Data records
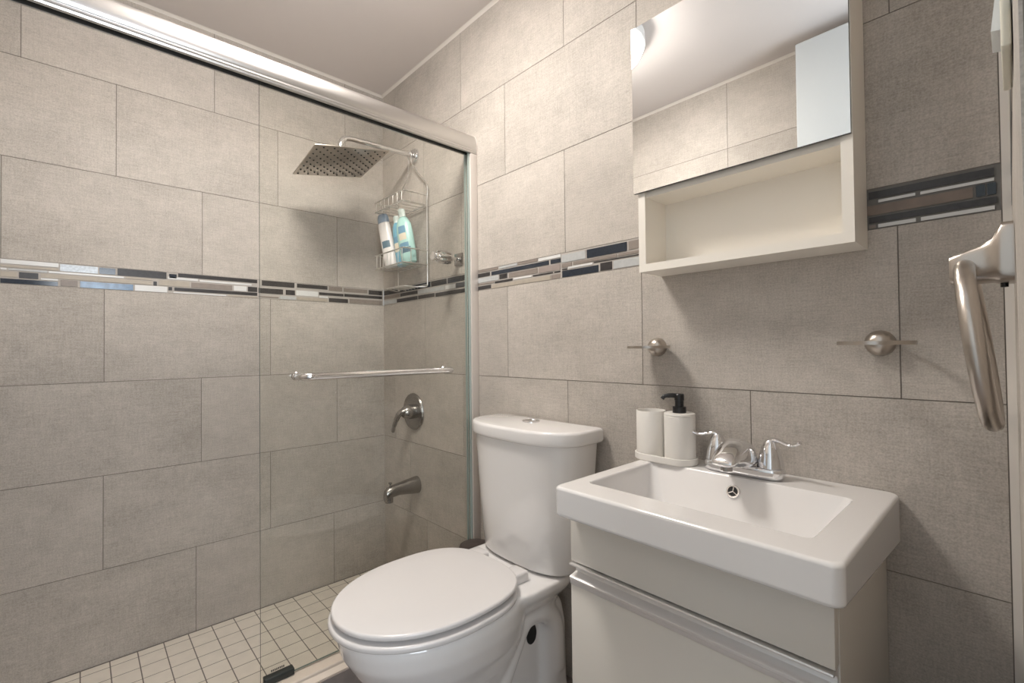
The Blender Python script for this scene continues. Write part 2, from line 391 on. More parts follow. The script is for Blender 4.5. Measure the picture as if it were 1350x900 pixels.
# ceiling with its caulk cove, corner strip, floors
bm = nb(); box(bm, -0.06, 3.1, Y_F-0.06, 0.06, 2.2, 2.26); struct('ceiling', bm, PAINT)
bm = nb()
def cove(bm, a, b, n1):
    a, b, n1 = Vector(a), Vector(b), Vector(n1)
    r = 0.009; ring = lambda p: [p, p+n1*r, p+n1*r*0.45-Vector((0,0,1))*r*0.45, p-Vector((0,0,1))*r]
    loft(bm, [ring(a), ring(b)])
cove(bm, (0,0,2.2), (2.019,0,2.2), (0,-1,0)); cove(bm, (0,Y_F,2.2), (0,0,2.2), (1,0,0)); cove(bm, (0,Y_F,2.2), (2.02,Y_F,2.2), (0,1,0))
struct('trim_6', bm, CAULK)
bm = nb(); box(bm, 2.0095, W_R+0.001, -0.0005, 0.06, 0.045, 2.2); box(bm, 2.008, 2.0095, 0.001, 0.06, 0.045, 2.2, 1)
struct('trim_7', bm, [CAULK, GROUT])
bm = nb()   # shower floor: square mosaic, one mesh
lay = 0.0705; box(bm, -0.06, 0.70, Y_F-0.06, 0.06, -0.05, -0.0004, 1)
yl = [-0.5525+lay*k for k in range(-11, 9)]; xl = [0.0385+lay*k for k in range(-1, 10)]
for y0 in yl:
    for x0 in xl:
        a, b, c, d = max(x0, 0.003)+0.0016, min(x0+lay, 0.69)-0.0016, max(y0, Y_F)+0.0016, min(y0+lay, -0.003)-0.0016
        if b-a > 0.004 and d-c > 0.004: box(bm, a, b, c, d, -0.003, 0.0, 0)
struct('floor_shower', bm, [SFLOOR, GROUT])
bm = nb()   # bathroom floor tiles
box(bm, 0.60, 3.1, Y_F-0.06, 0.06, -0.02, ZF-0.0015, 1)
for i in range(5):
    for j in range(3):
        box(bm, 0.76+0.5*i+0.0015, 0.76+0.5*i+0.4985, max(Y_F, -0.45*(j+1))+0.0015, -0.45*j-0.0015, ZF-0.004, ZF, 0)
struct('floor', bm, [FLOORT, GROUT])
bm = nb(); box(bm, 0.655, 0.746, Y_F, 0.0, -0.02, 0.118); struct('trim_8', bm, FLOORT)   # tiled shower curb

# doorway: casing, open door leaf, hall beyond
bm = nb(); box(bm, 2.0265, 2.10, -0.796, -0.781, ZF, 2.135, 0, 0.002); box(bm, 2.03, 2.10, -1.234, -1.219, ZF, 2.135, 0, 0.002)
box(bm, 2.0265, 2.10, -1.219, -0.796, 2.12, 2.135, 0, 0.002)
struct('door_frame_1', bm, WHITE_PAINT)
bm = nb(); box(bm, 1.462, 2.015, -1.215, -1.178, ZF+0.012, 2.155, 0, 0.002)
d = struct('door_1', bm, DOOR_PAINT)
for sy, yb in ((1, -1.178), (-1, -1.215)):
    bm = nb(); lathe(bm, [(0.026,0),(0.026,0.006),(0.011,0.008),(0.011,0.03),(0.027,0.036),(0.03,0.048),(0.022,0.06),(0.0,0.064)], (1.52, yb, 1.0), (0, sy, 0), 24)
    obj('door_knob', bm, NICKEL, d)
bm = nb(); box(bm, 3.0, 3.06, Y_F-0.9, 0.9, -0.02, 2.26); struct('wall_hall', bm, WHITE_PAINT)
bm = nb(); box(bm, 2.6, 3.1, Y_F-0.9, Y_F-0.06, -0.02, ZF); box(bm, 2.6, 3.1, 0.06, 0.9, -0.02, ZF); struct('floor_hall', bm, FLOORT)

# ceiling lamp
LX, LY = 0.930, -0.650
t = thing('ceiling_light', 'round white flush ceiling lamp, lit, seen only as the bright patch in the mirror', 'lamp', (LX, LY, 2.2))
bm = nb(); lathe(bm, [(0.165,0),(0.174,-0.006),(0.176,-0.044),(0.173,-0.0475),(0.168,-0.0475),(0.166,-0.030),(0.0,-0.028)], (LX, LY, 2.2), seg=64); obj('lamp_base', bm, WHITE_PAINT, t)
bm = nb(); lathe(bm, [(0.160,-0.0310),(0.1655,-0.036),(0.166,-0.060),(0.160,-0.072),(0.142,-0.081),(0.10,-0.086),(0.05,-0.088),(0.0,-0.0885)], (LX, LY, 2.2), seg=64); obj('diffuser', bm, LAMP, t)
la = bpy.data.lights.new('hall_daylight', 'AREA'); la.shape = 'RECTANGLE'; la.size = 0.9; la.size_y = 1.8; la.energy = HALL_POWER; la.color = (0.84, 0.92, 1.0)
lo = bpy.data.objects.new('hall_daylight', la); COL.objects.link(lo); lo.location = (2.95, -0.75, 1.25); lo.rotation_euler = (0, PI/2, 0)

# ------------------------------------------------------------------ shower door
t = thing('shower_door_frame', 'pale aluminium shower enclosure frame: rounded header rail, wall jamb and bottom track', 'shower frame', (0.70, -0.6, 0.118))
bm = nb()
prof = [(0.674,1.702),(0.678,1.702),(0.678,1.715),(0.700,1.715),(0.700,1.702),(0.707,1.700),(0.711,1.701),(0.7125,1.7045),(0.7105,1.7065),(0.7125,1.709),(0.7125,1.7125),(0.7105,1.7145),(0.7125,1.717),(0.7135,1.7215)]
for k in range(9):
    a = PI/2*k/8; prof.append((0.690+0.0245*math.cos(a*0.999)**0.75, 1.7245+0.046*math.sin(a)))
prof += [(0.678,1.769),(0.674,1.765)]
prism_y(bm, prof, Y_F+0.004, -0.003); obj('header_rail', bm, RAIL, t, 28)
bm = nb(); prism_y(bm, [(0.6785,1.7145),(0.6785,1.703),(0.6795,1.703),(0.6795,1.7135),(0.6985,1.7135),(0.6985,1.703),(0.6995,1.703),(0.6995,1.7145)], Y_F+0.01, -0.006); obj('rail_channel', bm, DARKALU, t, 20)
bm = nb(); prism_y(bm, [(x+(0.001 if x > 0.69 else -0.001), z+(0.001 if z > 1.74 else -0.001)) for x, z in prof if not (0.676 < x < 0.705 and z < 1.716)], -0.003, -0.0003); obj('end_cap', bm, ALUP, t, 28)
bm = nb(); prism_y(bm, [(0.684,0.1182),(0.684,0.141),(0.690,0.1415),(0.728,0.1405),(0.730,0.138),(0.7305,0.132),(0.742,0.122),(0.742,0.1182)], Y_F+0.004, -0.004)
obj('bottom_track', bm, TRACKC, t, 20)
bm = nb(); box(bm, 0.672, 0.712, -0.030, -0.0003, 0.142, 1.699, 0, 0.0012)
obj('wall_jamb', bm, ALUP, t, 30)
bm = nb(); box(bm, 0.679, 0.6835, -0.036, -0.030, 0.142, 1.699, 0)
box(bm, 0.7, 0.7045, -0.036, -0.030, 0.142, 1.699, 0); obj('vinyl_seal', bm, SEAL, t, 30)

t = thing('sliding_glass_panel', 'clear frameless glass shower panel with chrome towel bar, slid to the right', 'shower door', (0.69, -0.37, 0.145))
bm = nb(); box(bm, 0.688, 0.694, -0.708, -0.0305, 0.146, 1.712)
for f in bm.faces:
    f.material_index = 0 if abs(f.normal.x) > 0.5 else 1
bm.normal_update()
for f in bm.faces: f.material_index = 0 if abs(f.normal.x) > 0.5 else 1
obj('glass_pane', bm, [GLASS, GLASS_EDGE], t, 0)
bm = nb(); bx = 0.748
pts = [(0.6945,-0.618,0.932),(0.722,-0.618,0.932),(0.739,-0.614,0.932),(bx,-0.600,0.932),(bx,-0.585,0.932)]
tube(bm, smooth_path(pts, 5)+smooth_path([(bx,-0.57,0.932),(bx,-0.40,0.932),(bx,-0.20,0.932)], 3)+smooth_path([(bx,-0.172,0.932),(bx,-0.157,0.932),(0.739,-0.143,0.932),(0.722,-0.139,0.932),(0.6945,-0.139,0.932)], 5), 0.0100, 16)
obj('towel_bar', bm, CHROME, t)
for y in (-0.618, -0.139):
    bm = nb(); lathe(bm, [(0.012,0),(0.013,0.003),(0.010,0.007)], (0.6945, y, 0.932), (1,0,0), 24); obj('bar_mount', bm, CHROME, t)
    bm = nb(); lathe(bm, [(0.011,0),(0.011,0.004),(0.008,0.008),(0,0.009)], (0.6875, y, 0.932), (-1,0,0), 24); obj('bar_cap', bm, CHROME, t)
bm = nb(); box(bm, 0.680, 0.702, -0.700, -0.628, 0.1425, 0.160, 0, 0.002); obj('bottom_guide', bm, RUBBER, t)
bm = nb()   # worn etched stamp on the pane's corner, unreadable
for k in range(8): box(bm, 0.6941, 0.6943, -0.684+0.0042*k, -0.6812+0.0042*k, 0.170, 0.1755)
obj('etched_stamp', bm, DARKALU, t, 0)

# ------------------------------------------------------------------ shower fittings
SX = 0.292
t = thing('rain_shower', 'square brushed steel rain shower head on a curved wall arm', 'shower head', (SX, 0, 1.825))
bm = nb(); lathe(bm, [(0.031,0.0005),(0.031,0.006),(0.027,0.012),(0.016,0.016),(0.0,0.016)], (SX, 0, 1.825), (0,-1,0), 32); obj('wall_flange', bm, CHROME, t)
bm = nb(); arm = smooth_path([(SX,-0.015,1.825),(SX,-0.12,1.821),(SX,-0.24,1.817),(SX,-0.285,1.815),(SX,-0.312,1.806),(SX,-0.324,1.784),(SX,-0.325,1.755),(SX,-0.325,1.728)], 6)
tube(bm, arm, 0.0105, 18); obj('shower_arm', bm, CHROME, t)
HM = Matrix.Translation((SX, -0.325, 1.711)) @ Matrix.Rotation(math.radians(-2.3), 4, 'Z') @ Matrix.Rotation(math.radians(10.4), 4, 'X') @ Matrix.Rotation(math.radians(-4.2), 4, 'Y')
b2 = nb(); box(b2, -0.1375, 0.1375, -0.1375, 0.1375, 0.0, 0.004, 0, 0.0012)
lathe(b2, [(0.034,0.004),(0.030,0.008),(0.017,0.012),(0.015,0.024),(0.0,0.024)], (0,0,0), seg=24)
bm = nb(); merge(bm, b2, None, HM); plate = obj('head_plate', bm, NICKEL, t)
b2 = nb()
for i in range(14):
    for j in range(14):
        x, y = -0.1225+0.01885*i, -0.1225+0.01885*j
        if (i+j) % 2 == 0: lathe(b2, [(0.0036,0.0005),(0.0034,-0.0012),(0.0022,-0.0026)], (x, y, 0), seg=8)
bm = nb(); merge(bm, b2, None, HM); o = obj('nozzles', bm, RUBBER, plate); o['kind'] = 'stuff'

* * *

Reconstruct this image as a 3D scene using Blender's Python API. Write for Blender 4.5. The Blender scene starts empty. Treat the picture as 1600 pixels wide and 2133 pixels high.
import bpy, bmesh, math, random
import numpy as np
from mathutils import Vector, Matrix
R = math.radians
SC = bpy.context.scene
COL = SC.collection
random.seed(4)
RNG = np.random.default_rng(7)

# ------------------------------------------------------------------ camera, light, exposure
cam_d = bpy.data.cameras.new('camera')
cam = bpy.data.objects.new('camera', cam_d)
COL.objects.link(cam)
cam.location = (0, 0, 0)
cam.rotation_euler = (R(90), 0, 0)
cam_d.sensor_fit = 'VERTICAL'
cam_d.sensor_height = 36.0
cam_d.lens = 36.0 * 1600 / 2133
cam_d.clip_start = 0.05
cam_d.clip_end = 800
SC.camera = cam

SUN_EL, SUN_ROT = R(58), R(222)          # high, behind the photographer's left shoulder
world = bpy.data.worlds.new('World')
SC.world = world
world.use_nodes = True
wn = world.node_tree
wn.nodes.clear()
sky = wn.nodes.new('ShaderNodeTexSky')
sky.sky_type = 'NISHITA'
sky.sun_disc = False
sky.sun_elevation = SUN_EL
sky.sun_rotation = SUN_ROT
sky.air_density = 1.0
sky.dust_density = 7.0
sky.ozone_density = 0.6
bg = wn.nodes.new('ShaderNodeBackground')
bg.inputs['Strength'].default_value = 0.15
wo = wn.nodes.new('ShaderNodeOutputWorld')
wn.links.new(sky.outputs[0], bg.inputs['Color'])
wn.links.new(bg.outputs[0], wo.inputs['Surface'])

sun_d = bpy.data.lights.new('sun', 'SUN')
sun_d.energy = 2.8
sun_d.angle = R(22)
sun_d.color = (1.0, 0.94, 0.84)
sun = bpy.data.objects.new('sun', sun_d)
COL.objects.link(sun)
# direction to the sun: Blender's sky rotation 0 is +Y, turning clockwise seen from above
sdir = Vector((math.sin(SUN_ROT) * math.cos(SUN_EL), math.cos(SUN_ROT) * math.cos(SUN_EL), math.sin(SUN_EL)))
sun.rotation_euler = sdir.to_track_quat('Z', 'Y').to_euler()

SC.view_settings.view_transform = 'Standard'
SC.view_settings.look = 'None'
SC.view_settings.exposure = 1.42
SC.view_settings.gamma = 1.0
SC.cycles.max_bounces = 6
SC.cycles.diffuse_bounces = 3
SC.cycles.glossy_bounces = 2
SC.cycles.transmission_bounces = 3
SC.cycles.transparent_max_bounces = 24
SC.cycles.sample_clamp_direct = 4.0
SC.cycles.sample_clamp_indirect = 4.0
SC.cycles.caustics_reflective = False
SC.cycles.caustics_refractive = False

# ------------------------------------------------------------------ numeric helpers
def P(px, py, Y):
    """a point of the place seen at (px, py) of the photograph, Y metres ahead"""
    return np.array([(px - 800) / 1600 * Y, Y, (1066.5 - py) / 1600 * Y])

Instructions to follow
Pull out and copy each line containing the string "scene".

Result for this exercise
The Blender Python script for this scene continues. Write part 2, from line 391 on. More parts follow. The script is for Blender 4.5. Measure the picture as if it were 1350x900 pixels.
Reconstruct this image as a 3D scene using Blender's Python API. Write for Blender 4.5. The Blender scene starts empty. Treat the picture as 1600 pixels wide and 2133 pixels high.
SC = bpy.context.scene